Students in Michigan, Texas, North Carolina, Kansas, Tennessee, Georgia and other states have faced disciplinary action in the year since for flying Confederate flags from their vehicles. Many schools have banned students from displaying the Confederate flag at school – on their vehicles or clothing, while others have worked to rename schools honoring Confederate heroes.

Most recently, Vanderbilt University spent $1.2 million to scrub the word ‘Confederate’ from a student dorm that had honored Tennessee residents who died in the civil war for the past eight decades.

The bans are centered on an effort not to offend black students, some of which view Confederate symbols with connotations to the nation’s history of slavery. Proponents of the Confederate flag, meanwhile, argue that the symbolism simply honors southerners who died in the civil war.

The situation has since devolved to include bans on American flags, which some school administrators believe are offensive to Hispanics and other students.

This week alone, police at two high schools forced students toting American flags to leave their patriotism in their vehicles, EAGnews reports.

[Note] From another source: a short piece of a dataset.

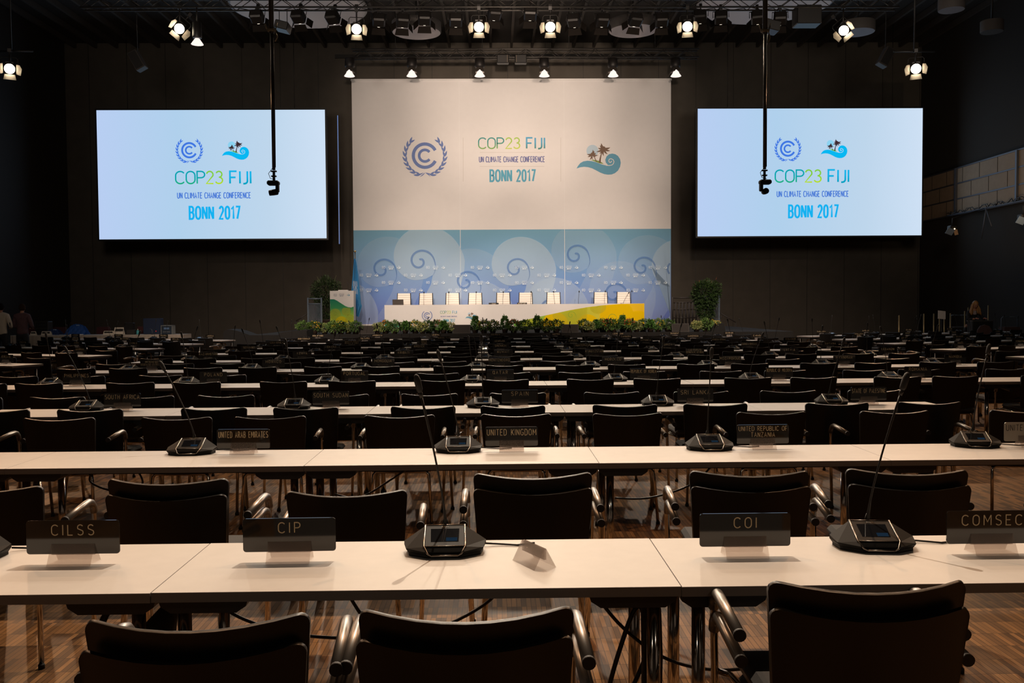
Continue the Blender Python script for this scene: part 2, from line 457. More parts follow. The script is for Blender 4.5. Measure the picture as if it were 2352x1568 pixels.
WAVE = [(318, 1135), (360, 1060), (430, 975), (520, 925), (640, 905), (760, 915), (880, 945), (1000, 990), (1100, 1025), (1200, 1048), (1262, 1050), (1240, 1015), (1195, 960), (1178, 880), (1215, 780), (1290, 715), (1390, 695), (1480, 715), (1560, 770), (1620, 860), (1642, 970), (1620, 1090), (1560, 1200), (1470, 1275), (1370, 1315), (1260, 1322), (1150, 1305), (1040, 1265), (900, 1190), (780, 1130), (660, 1095), (540, 1085), (430, 1098)]
CURL = [(1195, 1046), (1300, 1052), (1370, 1038), (1420, 1000), (1437, 935), (1415, 880), (1350, 848), (1300, 862), (1280, 905), (1295, 950), (1330, 962), (1358, 942), (1362, 912)]
def wave_logo(mbs, cx, cy, u, fn, fine=True):
    """wave, palms and sun; u = metres per 1000 drawing units, mbs = dict of builders wave, paper, palm, sun, green"""
    def P(x, y): return (cx + (x - 980) / 1000 * u, cy - (y - 880) / 1000 * u)
    def poly(mb, pts, lift=0):
        mb.add([fn(*P(*p)) for p in pts], [list(range(len(pts)))[::-1]])
    if fine:
        poly(mbs['sun'], [(795 + 178 * math.cos(a * PI / 12), 612 + 178 * math.sin(a * PI / 12)) for a in range(24)][::-1])
    w_ = WAVE if fine else WAVE[::2]
    n = len(w_)
    # two halves keep the concave outline well tessellated
    poly(mbs['wave'], w_)
    if not fine:
        for c in ((1130, 540, 150), (790, 700, 110)):
            poly(mbs['wave'], [(c[0] + c[2] * math.cos(a * PI / 3), c[1] + c[2] * math.sin(a * PI / 3)) for a in range(6)])
        return
    ribbon(mbs['paper'], [P(*p) for p in CURL], .022 * u, fn)
    poly(mbs['green'], [(745, 880), (820, 878), (960, 905), (1060, 950), (1135, 1003), (1060, 992), (980, 975), (860, 925)])
    for c, ends in (((1130, 540), [(1060, 388), (1020, 450), (960, 528), (905, 638), (1000, 695), (1135, 772), (1250, 715), (1325, 612), (1328, 510)]), ((785, 705), [(805, 580), (848, 618), (905, 675), (968, 745), (902, 797), (806, 872), (707, 884), (643, 792), (628, 710)])):
        for e in ends:
            x0, y0 = P(*c); x1, y1 = P(*e)
            lens(mbs['palm'], x0, y0, x1, y1, (.055 if c[0] > 1000 else .045) * u, fn, 0, .12 * (1 if e[0] < c[0] else -1))
        rr = 60 if c[0] > 1000 else 45
        poly(mbs['palm'], [(c[0] + rr * math.cos(a * PI / 4), c[1] + rr * math.sin(a * PI / 4)) for a in range(8)])
    ribbon(mbs['palm'], [P(1095, 600), P(1050, 740), P(1022, 870), P(1012, 970)], [.02 * u, .032 * u, .045 * u, .065 * u], fn)
    ribbon(mbs['palm'], [P(815, 760), P(870, 840), P(915, 940)], [.015 * u, .02 * u, .03 * u], fn)
# ================================================================== the hall
XL, XR, YB, ZC = -18.2, 18.5, 39.6, 12.9
ZS = 0.84                                   # stage level
def floor_mat():
    m = bpy.data.materials.new('strip_parquet'); m.use_nodes = True
    nt = m.node_tree; b = nt.nodes['Principled BSDF']
    tc = nt.nodes.new('ShaderNodeTexCoord'); mp = nt.nodes.new('ShaderNodeMapping'); br = nt.nodes.new('ShaderNodeTexBrick')
    mp.inputs['Rotation'].default_value = (0, 0, PI / 2)
    nt.links.new(tc.outputs['Object'], mp.inputs[0]); nt.links.new(mp.outputs[0], br.inputs['Vector'])
    br.offset = .0; br.inputs['Scale'].default_value = 1
    br.inputs['Brick Width'].default_value = .16; br.inputs['Row Height'].default_value = .026
    br.inputs['Mortar Size'].default_value = .0012; br.inputs['Bias'].default_value = -.1
    br.inputs['Color1'].default_value = (.46, .235, .095, 1); br.inputs['Color2'].default_value = (.105, .058, .032, 1); br.inputs['Mortar'].default_value = (.02, .01, .005, 1)
    n = nt.nodes.new('ShaderNodeTexNoise'); n.inputs['Scale'].default_value = 90; n.inputs['Detail'].default_value = 4
    mp2 = nt.nodes.new('ShaderNodeMapping'); mp2.inputs['Scale'].default_value = (1, .08, 1)
    nt.links.new(tc.outputs['Object'], mp2.inputs[0]); nt.links.new(mp2.outputs[0], n.inputs['Vector'])
    mx = nt.nodes.new('ShaderNodeMix'); mx.data_type = 'RGBA'; mx.blend_type = 'MULTIPLY'; mx.inputs[0].default_value = .55
    nt.links.new(br.outputs[0], mx.inputs[6]); nt.links.new(n.outputs[0], mx.inputs[7]); nt.links.new(mx.outputs[2], b.inputs['Base Color'])
    b.inputs['Roughness'].default_value = .40; b.inputs['Specular IOR Level'].default_value = .06
    return m
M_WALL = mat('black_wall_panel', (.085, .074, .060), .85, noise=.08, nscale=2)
M_CEIL = mat('dark_ceiling', (.030, .026, .022), .9)
M_STAGE = mat('black_stage_cloth', (.009, .008, .007), .9, noise=.2, nscale=8)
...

One of those schools – Travelers Rest High School in South Carolina – reversed the ban on students with American flags at games after the news site helped to create an online firestorm that convinced officials to reconsider their approach.

“Instead of restricting possession of the flag, the TRHS administration will, if needed, address the misuse of the flag, or any other inappropriate behavior, on an individual basis,” Greenville County Schools spokeswoman Beth Brotherton told The State.